CHALLENGE: Give an exact transcription of every line, dropping the images.

STORED DATA:
* * * * * * *

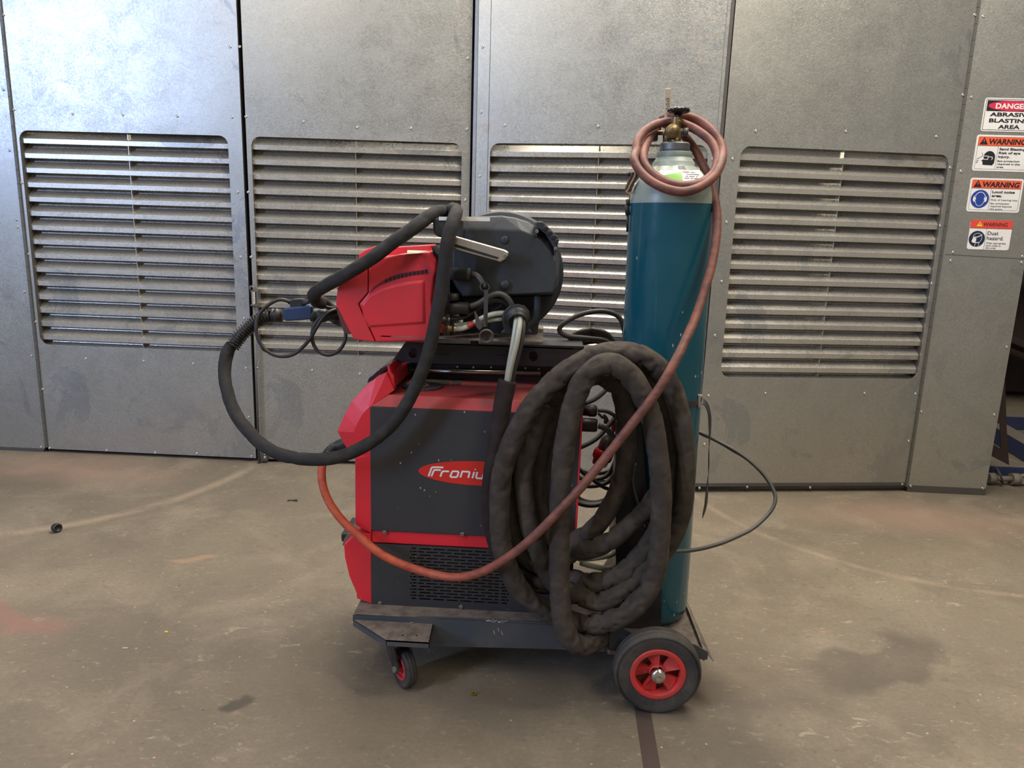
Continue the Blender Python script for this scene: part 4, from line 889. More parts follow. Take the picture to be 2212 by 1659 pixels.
# ------------------------------------------------------------------ fabric tube helper
def sleeve_r(base, seed, P_, amp=.10, fold=.28):
    n = len(P_); cur = []
    for i in range(n):
        a = P_[max(i-2, 0)]; b = P_[i]; c = P_[min(i+2, n-1)]
        k = (a + c - 2*b); cur.append(k/max(1e-6, ((c-a).length*.5)**2))
    lf = []
    for i in range(n):
        T = (P_[min(i+4, n-1)]-P_[max(i-4, 0)]); lf.append(.35+.9*(1-abs(T.z/max(1e-6, T.length))**3))
    amp0 = amp
    def f(i, S, an, d):
        amp = amp0*lf[i]
        nz = noise.noise(Vector((S*11+seed, d.x*1.3, d.z*1.3+d.y)))*.75 + noise.noise(Vector((S*30+seed*2, d.x*2.2, d.z*2.2+d.y)))*.35
        inner = min(1., max(0., d.dot(cur[i]))*base*3.4)
        cr = abs(math.sin(S*40 + 4.0*noise.noise(Vector((S*7, seed, 0)))+d.y*2.0))
        wr = abs(noise.noise(Vector((S*13+seed*3, d.x*1.1+S*6, d.z*1.1+d.y))))
        return base*(1.03 + amp*nz - min(.42, fold*inner*(1-cr)**1.6) + min(.14, inner*.3)*cr - amp*1.9*(max(0., .13-wr)/.13)**1.5)
    return f
# ------------------------------------------------------------------ hose pack
hp = thing('hose_pack', P(1280, 1400, 2.0), 'thick black fabric sleeved hose bundle coiled in loops over the peg', 'hose')
main = [(1096, 822, 2.075), (1085, 880, 2.068), (1073, 960, 2.062), (1060, 1050, 2.065), (1061, 1120, 2.075), (1078, 1190, 2.085), (1110, 1240, 2.09), (1160, 1262, 2.095), (1210, 1258, 2.085), (1240, 1252, 2.075), (1272, 1262, 2.06), (1306, 1256, 2.05), (1347, 1238, 2.05), (1376, 1213, 2.06), (1403, 1172, 2.075),
        (1432, 1110, 2.07), (1452, 1050, 2.065), (1460, 1000, 2.06), (1456, 950, 2.06), (1442, 895, 2.065), (1416, 838, 2.07), (1374, 795, 2.08), (1321, 782, 2.08), (1270, 800, 2.08), (1225, 835, 2.08), (1190, 875, 2.08), (1162, 925, 2.075), (1140, 975, 2.065), (1130, 1020, 2.06), (1133, 1075, 2.055), (1143, 1131, 2.052), (1156, 1172, 2.055), (1170, 1213, 2.06), (1188, 1248, 2.06),
        (1212, 1268, 2.06), (1240, 1278, 2.045), (1268, 1292, 2.035), (1295, 1299, 2.03), (1327, 1288, 2.03), (1360, 1262, 2.035), (1400, 1226, 2.05), (1440, 1180, 2.06), (1469, 1118, 2.05), (1478, 1051, 2.04), (1480, 985, 2.035), (1474, 925, 2.03), (1462, 870, 2.03), (1442, 820, 2.03), (1412, 784, 2.03), (1370, 764, 2.025), (1320, 760, 2.02), (1280, 770, 2.02), (1232, 797, 2.02), (1188, 832, 2.02),
        (1146, 880, 2.02), (1114, 938, 2.02), (1092, 990, 2.02), (1081, 1044, 2.02), (1079, 1107, 2.015), (1081, 1163, 2.015), (1090, 1205, 2.015), (1105, 1246, 2.015), (1128, 1280, 2.02), (1157, 1305, 2.03), (1190, 1326, 2.035), (1240, 1345, 2.03), (1272, 1350, 2.015), (1308, 1345, 2.005), (1347, 1328, 2.0), (1384, 1298, 1.995), (1410, 1254, 1.99), (1422, 1203, 1.985), (1427, 1126, 1.985), (1428, 1051, 1.985), (1420, 976, 1.985), (1408, 905, 1.985), (1386, 850, 1.985), (1358, 806, 1.985),
        (1325, 786, 1.985), (1290, 792, 1.985), (1260, 820, 1.985), (1241, 864, 1.98), (1228, 920, 1.975), (1218, 976, 1.97), (1213, 1032, 1.968), (1209, 1107, 1.968), (1208, 1182, 1.968), (1209, 1264, 1.965), (1214, 1335, 1.965), (1226, 1375, 1.968), (1246, 1394, 1.975), (1266, 1392, 1.99), (1284, 1382, 2.01), (1296, 1378, 2.035)]
back1 = [(1300, 812, 2.10), (1336, 835, 2.11), (1349, 880, 2.11), (1354, 930, 2.11), (1353, 985, 2.11), (1343, 1035, 2.11), (1329, 1072, 2.105), (1311, 1107, 2.10), (1284, 1141, 2.095), (1255, 1163, 2.095), (1220, 1172, 2.095), (1190, 1165, 2.092), (1173, 1138, 2.09), (1163, 1105, 2.09), (1160, 1060, 2.09), (1166, 995, 2.09), (1180, 930, 2.09), (1207, 870, 2.09), (1245, 825, 2.09), (1300, 812, 2.10)]
back2 = [(1399, 1098, 2.085), (1368, 1127, 2.07), (1331, 1160, 2.06), (1296, 1180, 2.05), (1264, 1190, 2.05), (1235, 1192, 2.07), (1190, 1222, 2.085), (1150, 1215, 2.09), (1120, 1172, 2.09), (1108, 1110, 2.085), (1110, 1040, 2.085), (1126, 970, 2.085), (1160, 905, 2.085), (1215, 845, 2.085), (1280, 812, 2.095), (1350, 800, 2.10), (1400, 845, 2.10), (1430, 920, 2.10), (1440, 1000, 2.10), (1424, 1060, 2.095), (1399, 1098, 2.085)]
brn = main[:7]
def fabric(mb, pts, base, seed, step=.006, seg=24, amp=.10, fold=.28):
    Q = resample(crv([P(*p) for p in pts], 10), step); mb.tube(Q, sleeve_r(base, seed, Q, amp, fold), seg)
m = MB(); fabric(m, main[:8], .0258, 3.1, amp=.05); m.build('brown_sleeve_end', 'brownsleeve', hp, label='smooth dark brown end of the sleeve')
m = MB(); fabric(m, main[6:], .0290, 9.2, amp=.14, fold=.42); fabric(m, back1, .0265, 21.0, amp=.13, fold=.4); fabric(m, back2, .0268, 40.0, amp=.13, fold=.4); m.build('sleeve', 'sleeve', hp, label='dusty black fabric sleeve in wrinkled loops')
m = MB(); tb(m, [(1116, 684, 2.075), (1113, 712, 2.06), (1107, 750, 2.055), (1099, 795, 2.065), (1094, 830, 2.075)], .0078, .005); m.build('braided_hose', 'braid', hp)
m = MB(); tb(m, [(1124, 684, 2.07), (1121, 712, 2.05), (1114, 750, 2.045), (1103, 795, 2.055), (1097, 830, 2.07)], .0078, .005); m.build('braided_hose', 'braid', hp)
m = MB(); tb(m, [(1131, 686, 2.075), (1130, 712, 2.06), (1124, 750, 2.055), (1112, 795, 2.062), (1104, 832, 2.075)], .0068); tb(m, [(1128, 684, 2.085), (1126, 730, 2.075), (1116, 775, 2.07), (1106, 832, 2.08)], .006); m.build('power_cable', 'cable', hp)
m = MB(); tb(m, [(1252, 1207, 2.10), (1280, 1206, 2.16), (1315, 1200, 2.19), (1331, 1190, 2.2)], .009, .005); tb(m, [(1255, 1216, 2.16), (1285, 1224, 2.18), (1312, 1228, 2.2), (1332, 1222, 2.22)], .009, .005); m.build('braided_hose', 'braid', hp)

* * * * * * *

RESULT OF THIS EXERCISE:
Continue the Blender Python script for this scene: part 4, from line 889. More parts follow. Take the picture to be 2212 by 1659 pixels.
# ------------------------------------------------------------------ fabric tube helper
def sleeve_r(base, seed, P_, amp=.10, fold=.28):
    n = len(P_); cur = []
    for i in range(n):
        a = P_[max(i-2, 0)]; b = P_[i]; c = P_[min(i+2, n-1)]
        k = (a + c - 2*b); cur.append(k/max(1e-6, ((c-a).length*.5)**2))
    lf = []
    for i in range(n):
        T = (P_[min(i+4, n-1)]-P_[max(i-4, 0)]); lf.append(.35+.9*(1-abs(T.z/max(1e-6, T.length))**3))
    amp0 = amp
    def f(i, S, an, d):
        amp = amp0*lf[i]
        nz = noise.noise(Vector((S*11+seed, d.x*1.3, d.z*1.3+d.y)))*.75 + noise.noise(Vector((S*30+seed*2, d.x*2.2, d.z*2.2+d.y)))*.35
        inner = min(1., max(0., d.dot(cur[i]))*base*3.4)
        cr = abs(math.sin(S*40 + 4.0*noise.noise(Vector((S*7, seed, 0)))+d.y*2.0))
        wr = abs(noise.noise(Vector((S*13+seed*3, d.x*1.1+S*6, d.z*1.1+d.y))))
        return base*(1.03 + amp*nz - min(.42, fold*inner*(1-cr)**1.6) + min(.14, inner*.3)*cr - amp*1.9*(max(0., .13-wr)/.13)**1.5)
    return f
# ------------------------------------------------------------------ hose pack
hp = thing('hose_pack', P(1280, 1400, 2.0), 'thick black fabric sleeved hose bundle coiled in loops over the peg', 'hose')
main = [(1096, 822, 2.075), (1085, 880, 2.068), (1073, 960, 2.062), (1060, 1050, 2.065), (1061, 1120, 2.075), (1078, 1190, 2.085), (1110, 1240, 2.09), (1160, 1262, 2.095), (1210, 1258, 2.085), (1240, 1252, 2.075), (1272, 1262, 2.06), (1306, 1256, 2.05), (1347, 1238, 2.05), (1376, 1213, 2.06), (1403, 1172, 2.075),
        (1432, 1110, 2.07), (1452, 1050, 2.065), (1460, 1000, 2.06), (1456, 950, 2.06), (1442, 895, 2.065), (1416, 838, 2.07), (1374, 795, 2.08), (1321, 782, 2.08), (1270, 800, 2.08), (1225, 835, 2.08), (1190, 875, 2.08), (1162, 925, 2.075), (1140, 975, 2.065), (1130, 1020, 2.06), (1133, 1075, 2.055), (1143, 1131, 2.052), (1156, 1172, 2.055), (1170, 1213, 2.06), (1188, 1248, 2.06),
        (1212, 1268, 2.06), (1240, 1278, 2.045), (1268, 1292, 2.035), (1295, 1299, 2.03), (1327, 1288, 2.03), (1360, 1262, 2.035), (1400, 1226, 2.05), (1440, 1180, 2.06), (1469, 1118, 2.05), (1478, 1051, 2.04), (1480, 985, 2.035), (1474, 925, 2.03), (1462, 870, 2.03), (1442, 820, 2.03), (1412, 784, 2.03), (1370, 764, 2.025), (1320, 760, 2.02), (1280, 770, 2.02), (1232, 797, 2.02), (1188, 832, 2.02),
        (1146, 880, 2.02), (1114, 938, 2.02), (1092, 990, 2.02), (1081, 1044, 2.02), (1079, 1107, 2.015), (1081, 1163, 2.015), (1090, 1205, 2.015), (1105, 1246, 2.015), (1128, 1280, 2.02), (1157, 1305, 2.03), (1190, 1326, 2.035), (1240, 1345, 2.03), (1272, 1350, 2.015), (1308, 1345, 2.005), (1347, 1328, 2.0), (1384, 1298, 1.995), (1410, 1254, 1.99), (1422, 1203, 1.985), (1427, 1126, 1.985), (1428, 1051, 1.985), (1420, 976, 1.985), (1408, 905, 1.985), (1386, 850, 1.985), (1358, 806, 1.985),
        (1325, 786, 1.985), (1290, 792, 1.985), (1260, 820, 1.985), (1241, 864, 1.98), (1228, 920, 1.975), (1218, 976, 1.97), (1213, 1032, 1.968), (1209, 1107, 1.968), (1208, 1182, 1.968), (1209, 1264, 1.965), (1214, 1335, 1.965), (1226, 1375, 1.968), (1246, 1394, 1.975), (1266, 1392, 1.99), (1284, 1382, 2.01), (1296, 1378, 2.035)]
back1 = [(1300, 812, 2.10), (1336, 835, 2.11), (1349, 880, 2.11), (1354, 930, 2.11), (1353, 985, 2.11), (1343, 1035, 2.11), (1329, 1072, 2.105), (1311, 1107, 2.10), (1284, 1141, 2.095), (1255, 1163, 2.095), (1220, 1172, 2.095), (1190, 1165, 2.092), (1173, 1138, 2.09), (1163, 1105, 2.09), (1160, 1060, 2.09), (1166, 995, 2.09), (1180, 930, 2.09), (1207, 870, 2.09), (1245, 825, 2.09), (1300, 812, 2.10)]
back2 = [(1399, 1098, 2.085), (1368, 1127, 2.07), (1331, 1160, 2.06), (1296, 1180, 2.05), (1264, 1190, 2.05), (1235, 1192, 2.07), (1190, 1222, 2.085), (1150, 1215, 2.09), (1120, 1172, 2.09), (1108, 1110, 2.085), (1110, 1040, 2.085), (1126, 970, 2.085), (1160, 905, 2.085), (1215, 845, 2.085), (1280, 812, 2.095), (1350, 800, 2.10), (1400, 845, 2.10), (1430, 920, 2.10), (1440, 1000, 2.10), (1424, 1060, 2.095), (1399, 1098, 2.085)]
brn = main[:7]
def fabric(mb, pts, base, seed, step=.006, seg=24, amp=.10, fold=.28):
    Q = resample(crv([P(*p) for p in pts], 10), step); mb.tube(Q, sleeve_r(base, seed, Q, amp, fold), seg)
m = MB(); fabric(m, main[:8], .0258, 3.1, amp=.05); m.build('brown_sleeve_end', 'brownsleeve', hp, label='smooth dark brown end of the sleeve')
m = MB(); fabric(m, main[6:], .0290, 9.2, amp=.14, fold=.42); fabric(m, back1, .0265, 21.0, amp=.13, fold=.4); fabric(m, back2, .0268, 40.0, amp=.13, fold=.4); m.build('sleeve', 'sleeve', hp, label='dusty black fabric sleeve in wrinkled loops')
m = MB(); tb(m, [(1116, 684, 2.075), (1113, 712, 2.06), (1107, 750, 2.055), (1099, 795, 2.065), (1094, 830, 2.075)], .0078, .005); m.build('braided_hose', 'braid', hp)
m = MB(); tb(m, [(1124, 684, 2.07), (1121, 712, 2.05), (1114, 750, 2.045), (1103, 795, 2.055), (1097, 830, 2.07)], .0078, .005); m.build('braided_hose', 'braid', hp)
m = MB(); tb(m, [(1131, 686, 2.075), (1130, 712, 2.06), (1124, 750, 2.055), (1112, 795, 2.062), (1104, 832, 2.075)], .0068); tb(m, [(1128, 684, 2.085), (1126, 730, 2.075), (1116, 775, 2.07), (1106, 832, 2.08)], .006); m.build('power_cable', 'cable', hp)
m = MB(); tb(m, [(1252, 1207, 2.10), (1280, 1206, 2.16), (1315, 1200, 2.19), (1331, 1190, 2.2)], .009, .005); tb(m, [(1255, 1216, 2.16), (1285, 1224, 2.18), (1312, 1228, 2.2), (1332, 1222, 2.22)], .009, .005); m.build('braided_hose', 'braid', hp)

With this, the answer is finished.